A museum in a landmark tenement on Manhattan's Lower East Side dedicated to interpreting the immigrant experience

Orchard Street between Delancey and Broome looks like a contemporary city street lined with boutiques and cafes, but a closer examination reveals evidence of this street's vibrant immigrant history. In 1903, this square block was the most crowded section of the most densely-populated city on earth.

Imagine weaving through pushcarts brimming with food and garments as you make your way down Orchard to the Tenement Shop and Visitor Center at No. 108. Here you can either pick up your pre-reserved Tenement Museum tour, book a same-day tour, shop, or sit in the theater and enjoy a 25-minute video produced by The History Channel about immigration to the Lower East Side from the 19th Century to the present.
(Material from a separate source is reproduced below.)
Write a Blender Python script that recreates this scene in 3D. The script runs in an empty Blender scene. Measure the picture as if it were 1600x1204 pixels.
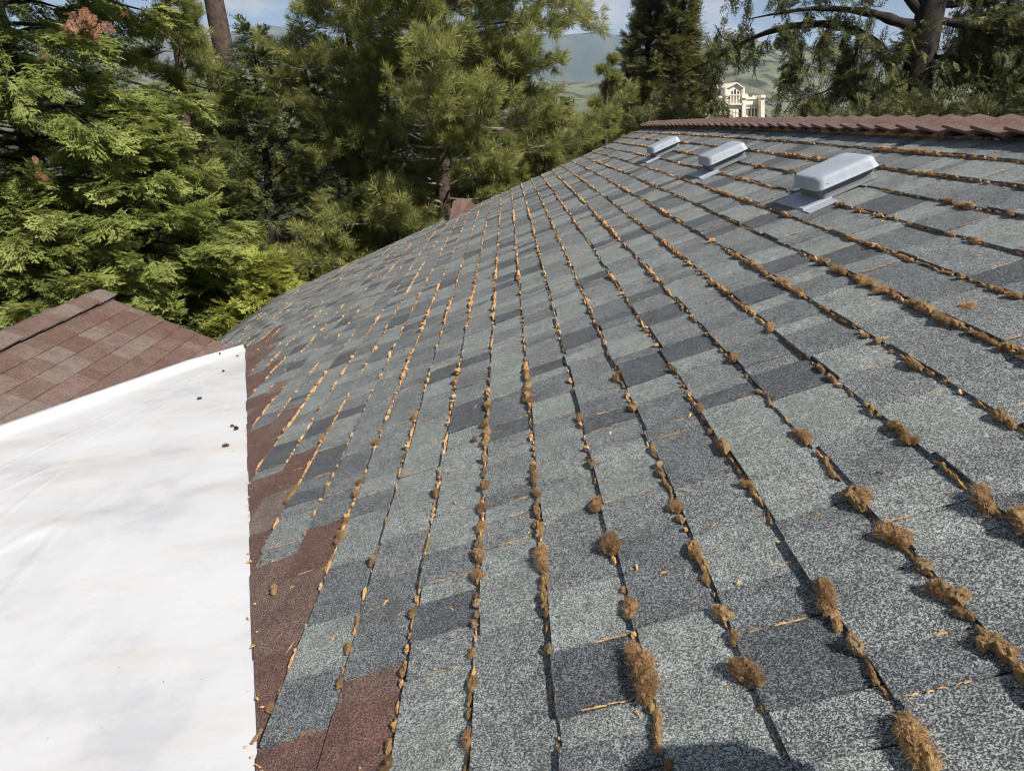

The four guided tours of the Tenement Museum take visitors within the walls of the landmark tenement building at 97 Orchard. Constructed by German immigrant Lukas Glockner in 1863, the tenement was home to an estimated 7,000 people from more than 20 nations between 1863 and 1935. The museum recreates apartments of real-life tenants including the Gumpertz, Rogarshevsky, Confino Baldizzi, Levine, and Moore families. The Tenement Museum's official website offers helpful tools in deciding which of the four tours best suit your interests. However, each is an evocative interpretative experience that engages visitors in the lives of real people and connects their stories to present-day immigration debates and issues.


A rsestored room

Five carefully restored apartments convey what life was like for the tenants who lived in this teeming neighborhood.


The Baldizzi kitchen looks much as it did when Sicilian immigrants Adolfo, Rosario and their children ate meals and talked at the table.